It happened like this, soon after the marriage broke up, Bateson never looked at a picture again until the 1950s when his mother died and a painting he had given to his mother came back to him. It was here in Canberra, Australia that Anthony Forge asked him to write that article about primitive art. The painting is here in the show. Incredibly Bateson had centered his whole article on primitive art on that one painting, the rest stayed wrapped up in old Times newspaper waiting for me to open them up years later. I think that if they hadn't divorced they would have probably done a book about them. Magaret Mead in particular was like a vacuum cleaner gathering up documentation about Bali which has never really been evaluated properly and still lies awaiting in Washington.
Q: To come back to the actual paintings which we can see here, some are very static and others such as this one have a definite movement and graphic statement as well as the narrative.
A: Yes, that one is by Djatasoera. He always showed a strong upward movement, often diagonal and he, in fact, was Mead and Bateson's favorite artist and his painting was the one published by Bateson in that article on Style, Grace, and Information in Primitive Art. Mead and Bateson also filmed him at work and collected nearly all the pictures he made during their research period and so we find nineteen of his pictures in the collection. This artist had never been to school, yet spoke Malay. He danced in the gambuh and played in the tourist orchestra, the genggong. Although he came from a Brahmana family, he never was involved in ritual work and he became a nationalist guerrilla combatant against the Dutch with another painter of the collection called Ngendon. They were both captured, severely beaten and died in prison in 1948.
Q: Was he not influenced by Western artists at all?
A: I do not think so, although he did show his work to Spies and Bonnet. I think he worked it all out for himself, his strength was composition. There is an interesting story about it. Bateson and Mead were filming some of these artists working because they were interested in how they used their hands and not in what style or technique they used. So Djatasoera was one of these painters. They went there on three consecutive afternoons and he did a picture for them, Bateson filming it and Mead taking notes, not only on what lines he drew, but also everything he said. So on that picture I can tell where and when he started, which line was drawn first, and so on because it was all recorded even though is was not finished at the end of the three afternoons. Part of it was penciled, then it was inked in and solid color wash was applied.. Then after all of that he inked it in again. So we have a document showing us how they worked, or rather how Djatasoera did. Bateson then wanted the picture but the painter refused saying that it was too ugly. Three months later Djatasoera presented Bateson with another picture, but with the same topic which was much more perfect and which was spread over a much bigger canvas with a much stronger composition. This is in contrast with Togog who really concentrated on the storyline. Togog continued painting until the 1980s when I came to Batuan and watched him do this one (she points to one in the show).
Q: Here we see some of Togog's work all of which seems to be telling a story.
A: Yes, he did do a lot of story telling and Bali scholars Adrian Vickers and Raechelle Rubinstein were still able to order pictures from him. Vickers ordered a scene where we see men working and Rubinstein ordered one where we see women at work.

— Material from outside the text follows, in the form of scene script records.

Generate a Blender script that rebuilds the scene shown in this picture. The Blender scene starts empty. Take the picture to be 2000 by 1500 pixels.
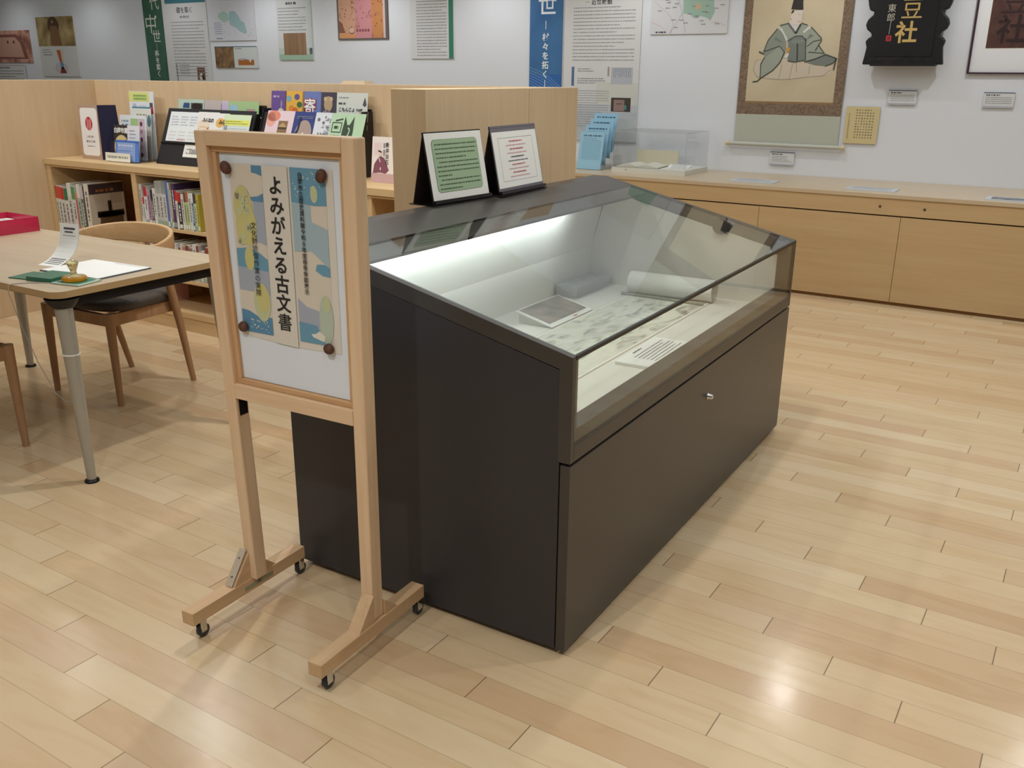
import bpy, bmesh, math, random
from mathutils import Vector, Matrix

random.seed(7)
SC = bpy.context.scene
COL = SC.collection
PI = math.pi
def T(x, y, z): return Matrix.Translation((x, y, z))
def RX(d): return Matrix.Rotation(math.radians(d), 4, 'X')
def RY(d): return Matrix.Rotation(math.radians(d), 4, 'Y')
def RZ(d): return Matrix.Rotation(math.radians(d), 4, 'Z')

# ------------------------------------------------------------------ camera
cd = bpy.data.cameras.new('camera'); cam = bpy.data.objects.new('camera', cd); COL.objects.link(cam)
cd.sensor_width = 36.0; cd.lens = 1788.66 / 2000 * 36
cd.clip_start = 0.05; cd.clip_end = 60
_y, _p, _r = .562754, .325027, -.008874
fwd = Vector((-math.sin(_y) * math.cos(_p), math.cos(_y) * math.cos(_p), -math.sin(_p)))
rt = Vector((math.cos(_y), math.sin(_y), 0)); dn = fwd.cross(rt)
r2 = math.cos(_r) * rt + math.sin(_r) * dn; d2 = -math.sin(_r) * rt + math.cos(_r) * dn
mw = Matrix((r2, -d2, -fwd)).transposed().to_4x4(); mw.translation = (0, 0, 1.45)
cam.matrix_world = mw
SC.camera = cam

# ------------------------------------------------------------------ world, lights, exposure
SC.view_settings.view_transform = 'Standard'
SC.view_settings.look = 'None'
SC.view_settings.gamma = 1.0
SC.view_settings.use_curve_mapping = False
SC.view_settings.exposure = 0.0
wd = bpy.data.worlds.new('world'); SC.world = wd; wd.use_nodes = True
wd.node_tree.nodes['Background'].inputs[0].default_value = (1, .95, .88, 1)
wd.node_tree.nodes['Background'].inputs[1].default_value = 0.0
CEIL = 3.3
WARM = (1.0, .985, .96)
def spot(name, loc, aim, watts, cone=120, blend=.9, radius=.035, color=WARM):
    l = bpy.data.lights.new(name, 'SPOT'); l.energy = watts; l.color = color
    l.spot_size = math.radians(cone); l.spot_blend = blend; l.shadow_soft_size = radius
    o = bpy.data.objects.new(name, l); COL.objects.link(o); o.location = loc
    o.rotation_euler = (Vector(aim) - Vector(loc)).to_track_quat('-Z', 'Y').to_euler()
    return o
# ceiling downlights in rows
for x, y, w in ((-5.44, 3.0, 26), (-4.03, 2.99, 26), (-2.38, 2.72, 52), (-1.2, 3.0, 36), (.25, 3.0, 30),
                (-2.6, .2, 20), (-1.2, .2, 58), (.25, .2, 46),
                (-4.0, 5.3, 26), (-1.2, 5.3, 34), (.25, 5.3, 30)):
    spot('ceiling_downlight', (x, y, 2.42), (x, y, 0), w, 135, .8)
for x, y, ax, w in ((-4.4, .9, -4.9, 62), (-3.2, .9, -3.3, 42)):  # added unseen spots that brighten the alcove partition
    spot('alcove_fill_spot', (x, y, 2.5), (ax, 3.8, 1.1), w, 85, .9)
# track spots washing the exhibition wall
for x, w in ((-12.2, 6), (-10.6, 7), (-9.0, 8), (-7.6, 13), (-6.2, 16), (-4.8, 14), (-3.4, 12), (-2.0, 12), (-.69, 15), (.8, 14)):
    spot('track_spot', (x, 6.62, 2.36), (x, 7.30, 1.25), w, 125, .9, .03, (.95, .97, 1.0))

# added unseen fill lights, bounced off the ceiling as soft ambient
for x, y, sx, sy, w in ((-8.5, 2.2, 5, 5, 60), (-3.5, 4.2, 4.5, 4.5, 68), (.8, 3.5, 4, 5, 62), (-2.5, -2.2, 6, 3, 40), (-9, 6.2, 6, 1.2, 22)):
    l = bpy.data.lights.new('fill_uplight', 'AREA'); l.shape = 'RECTANGLE'; l.size = sx; l.size_y = sy; l.energy = w; l.color = (.76, .89, 1.0)
    o = bpy.data.objects.new('fill_uplight', l); COL.objects.link(o); o.location = (x, y, 2.30); o.rotation_euler = (PI, 0, 0)

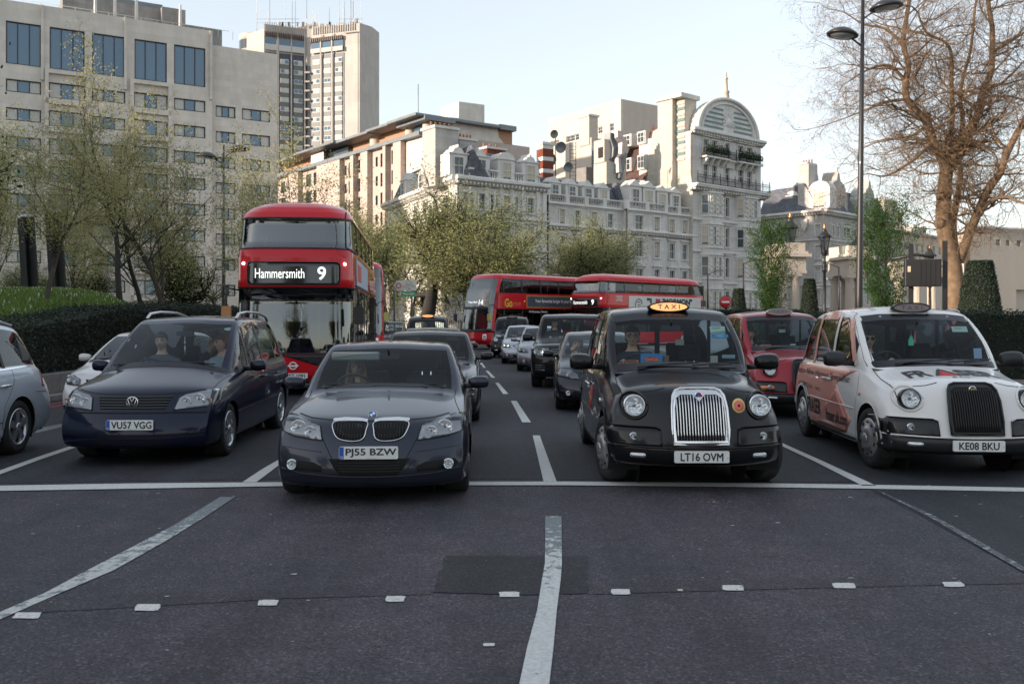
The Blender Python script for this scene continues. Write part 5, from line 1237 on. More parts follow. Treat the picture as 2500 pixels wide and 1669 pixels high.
card(WCAB,.53,1.20,.62,1.32,1.36,mat('sticker_blue_white',(.30,.42,.60),.6),tilt=-10)
mb=MB();mb.prism([(-.03,-.06),(.03,-.06),(.032,0),(.012,.05),(0,.075),(-.012,.05),(-.032,0)],0,.006,axis='y');mb.tube([(0,.003,.07),(0,.003,.14)],.002,4);mb.build('air_freshener',mat('freshener_green',(.10,.55,.36),.7),WCAB,loc=(-.05,1.74,1.40))
# ---- the dark red taxi and the far black ones
M_red=paint('paint_claret',(.30,.018,.030),metal=.2,rough=.3)
RTAXI,bv=make_taxi('dark red taxi between the black taxi and the pink and white taxi',(4.93,15.5,0),math.radians(-.5),M_red,None,grille='black',lit='white',dark_bump=True,level=3)
for sx in(-1,1):patch(bv,rounded(sx*.66-.10,.50,sx*.66+.10,.55,.015,2),M_amber,'indicator',RTAXI,off=.022,step=.04)
c=card(RTAXI,-.5,1.17,-.30,1.21,1.34,M_orange);card(RTAXI,.0,1.42,.12,1.48,1.9,M_pale);card(RTAXI,.05,1.17,.15,1.22,1.34,M_pale)
make_taxi('far black taxi with glowing roof sign seen above the black saloons',(-3.05,33.2,0),math.radians(3),M_blk,None,lit=True,level=2)
make_taxi('far black taxi with unlit roof sign in front of the red double decker',(-.10,40.4,0),math.radians(-3),M_blk,None,lit='off',level=2)
# ---- drivers and passengers
def seat_at(root,x,y,z):
 M=Matrix.Translation(root.location)@Matrix.Rotation(root.rotation_euler.z,4,'Z');return M@Vector((x,y,z))
person('young man in thick black glasses driving the black taxi',seat_at(TAXI,-.37,2.22,1.455),0,shirt=(.035,.045,.065),hair=(.06,.035,.02),glasses=True,wheel=(0,-.36,-.33),turn=math.radians(-4))
person('woman with long blonde hair looking down in the graphite saloon',seat_at(BMW,-.39,2.30,1.125),0,shirt=(.04,.05,.06),hair=(.36,.23,.10),long_hair=True,nod=math.radians(7),wheel=(0,-.40,-.26),turn=math.radians(6))
person('balding man in a waistcoat driving the navy people carrier',seat_at(MPV,-.40,2.25,1.36),0,shirt=(.10,.11,.13),hair=(.10,.07,.05),wheel=(0,-.40,-.36),turn=math.radians(5))
person('passenger with short red hair on the right of the navy people carrier',seat_at(MPV,.40,2.30,1.335),0,shirt=(.25,.30,.32),hair=(.20,.05,.02),skin=M_skin2,arms='lap',turn=math.radians(-50))
person('blonde passenger raising a hand in the middle of the navy people carrier',seat_at(MPV,.12,3.15,1.38),0,shirt=(.03,.03,.05),hair=(.50,.36,.20),long_hair=True,arms='lap',hand_face=True,turn=math.radians(30))
person('man in dark sunglasses driving the pink and white taxi',seat_at(WCAB,-.40,2.25,1.405),0,shirt=(.03,.03,.035),hair=(.12,.10,.09),sunglasses=True,wheel=(0,-.38,-.30),turn=math.radians(-8))
person('man in a pale jacket driving the dark red taxi',seat_at(RTAXI,-.45,2.25,1.385),0,shirt=(.25,.24,.12),hair=(.10,.07,.05),skin=M_skin2,wheel=(0,-.38,-.28))
person('woman resting her cheek on her hand in the small dark hatchback',seat_at(WOMANCAR,-.38,2.12,1.17),0,shirt=(.22,.17,.15),hair=(.14,.06,.03),wheel=(0,-.36,-.26),hand_face=True,nod=math.radians(6))
person('driver in a dark suit and tie in the tall black off roader',seat_at(SUV,-.44,2.45,1.56),0,shirt=(.02,.02,.03),hair=(.05,.04,.03),wheel=(0,-.40,-.40))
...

Togog was a leader in the group of Batuan artists, in painting, in teaching painting to others, and in selling pictures. He was about twenty-five in 1937 and became a member of the Pita Maha artists' collective which had been inspired by Spies and Bonnet. He assisted Bateson in checking the attributions of the paintings and made eighty-tree pictures in the collection.
Q: I see that you have included some simpler pictures with less detail and darker backgrounds.
A: Yes, these are done by very young artists at the time and I liked their style besides choosing them for their subject matter. Some people prefer these simpler and starker pictures with darker backgrounds. I think that they show a lot of movement and starkness. Generally speaking though it is very different working on paper as they did in the 1930s, in contrast to working on cloth where you can change the subject much easier and work with less detail, on paper the artists told me that they had to work with more detail and could not correct their work as easily as on cloth or canvas. In fact when Bonnet came back in the 1970s he persuaded some artists to return to working on paper as they did in the 1930s and specifically pressed them to do so. Now there is a small group of painters who work on paper again and produce wonderful detailed miniatures as a result of Bonnet's encouragement.
Q: Did Bateson and Mead specifically order pictures to be made or did they leave the artists to choose themselves?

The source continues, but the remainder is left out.